On Tuesday, NHK will premiere an unusual new series called “Document 72 Hours” (NHK-G, 11 p.m.), which takes a simple, old premise and makes it new.

Normally, producers of documentaries have an idea of what they want before they film and plan their shooting accordingly. In this new series, however, the producers assume nothing. Instead, they set up cameras in selected locations that are related in some way and turn them on for 72 hours, capturing everything that goes on. Later, they edit the footage down to 30 minutes.

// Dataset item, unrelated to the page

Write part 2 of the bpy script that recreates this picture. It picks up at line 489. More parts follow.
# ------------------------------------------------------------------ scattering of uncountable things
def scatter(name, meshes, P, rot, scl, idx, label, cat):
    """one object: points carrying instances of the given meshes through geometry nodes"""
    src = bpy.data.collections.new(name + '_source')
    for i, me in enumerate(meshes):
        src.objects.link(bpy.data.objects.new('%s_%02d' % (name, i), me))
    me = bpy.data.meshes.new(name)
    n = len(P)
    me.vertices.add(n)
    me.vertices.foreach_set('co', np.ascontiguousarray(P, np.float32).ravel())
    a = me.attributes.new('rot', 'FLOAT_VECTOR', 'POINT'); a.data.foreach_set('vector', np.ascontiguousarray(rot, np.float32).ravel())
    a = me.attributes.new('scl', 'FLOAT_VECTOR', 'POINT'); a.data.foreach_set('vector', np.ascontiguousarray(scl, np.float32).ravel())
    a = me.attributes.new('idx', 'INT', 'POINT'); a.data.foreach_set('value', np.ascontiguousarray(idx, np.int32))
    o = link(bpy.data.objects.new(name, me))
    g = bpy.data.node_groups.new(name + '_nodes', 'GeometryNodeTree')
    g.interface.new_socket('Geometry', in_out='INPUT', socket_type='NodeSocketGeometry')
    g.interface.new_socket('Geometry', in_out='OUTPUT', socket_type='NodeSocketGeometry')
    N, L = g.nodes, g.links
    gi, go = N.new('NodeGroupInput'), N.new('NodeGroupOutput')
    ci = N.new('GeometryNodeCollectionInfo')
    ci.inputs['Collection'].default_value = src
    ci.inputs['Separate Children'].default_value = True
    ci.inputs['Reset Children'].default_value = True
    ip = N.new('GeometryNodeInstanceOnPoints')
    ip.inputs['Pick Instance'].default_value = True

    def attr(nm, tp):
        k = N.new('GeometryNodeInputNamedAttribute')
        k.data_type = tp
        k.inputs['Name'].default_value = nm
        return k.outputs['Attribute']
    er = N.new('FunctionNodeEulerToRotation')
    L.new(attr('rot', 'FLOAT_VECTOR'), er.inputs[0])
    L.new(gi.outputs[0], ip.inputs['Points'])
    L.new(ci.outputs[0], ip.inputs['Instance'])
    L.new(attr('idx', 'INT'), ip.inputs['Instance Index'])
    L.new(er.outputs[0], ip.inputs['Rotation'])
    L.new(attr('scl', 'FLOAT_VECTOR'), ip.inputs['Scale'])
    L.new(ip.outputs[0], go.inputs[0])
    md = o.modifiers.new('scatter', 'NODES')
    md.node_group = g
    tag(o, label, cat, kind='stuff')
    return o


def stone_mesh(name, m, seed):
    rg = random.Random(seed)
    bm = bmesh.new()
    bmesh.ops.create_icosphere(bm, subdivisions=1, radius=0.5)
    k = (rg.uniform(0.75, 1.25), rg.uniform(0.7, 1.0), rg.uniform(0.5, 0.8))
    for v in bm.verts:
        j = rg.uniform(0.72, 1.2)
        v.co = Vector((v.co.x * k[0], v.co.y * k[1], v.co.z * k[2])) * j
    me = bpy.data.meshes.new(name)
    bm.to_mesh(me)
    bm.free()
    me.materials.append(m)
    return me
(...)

The subject of the inaugural program is a fireworks exhibition that took place at Jingu Gaien in the heart of Tokyo last August. The footage shows everything from the preparation of the display to the actual exhibition. In between, the cameras capture the everyday life of the area.

The worldwide popularity of the “CSI” crime investigation drama series has sparked interest in the rarefied world of police forensics. On Saturday at 9 p.m., TV Asahi will present a mystery special, “Forensics Classroom File 23,” that attempts to show how the Japanese do it.

An explosion on a city bus causes horrific death and injury, and police forensics expert Saki (Yuko Natori) and detective Kazuma (Shin Takuma) are sent to investigate. One of the passengers on the bus was a city prosecutor who says the explosion came from the center part of the vehicle. Saki discovers remnants of what looks like a remote-control device, leading her to suspect that the explosion was caused by a bomb. But then they discover that one of the dead bodies was already dead before the explosion.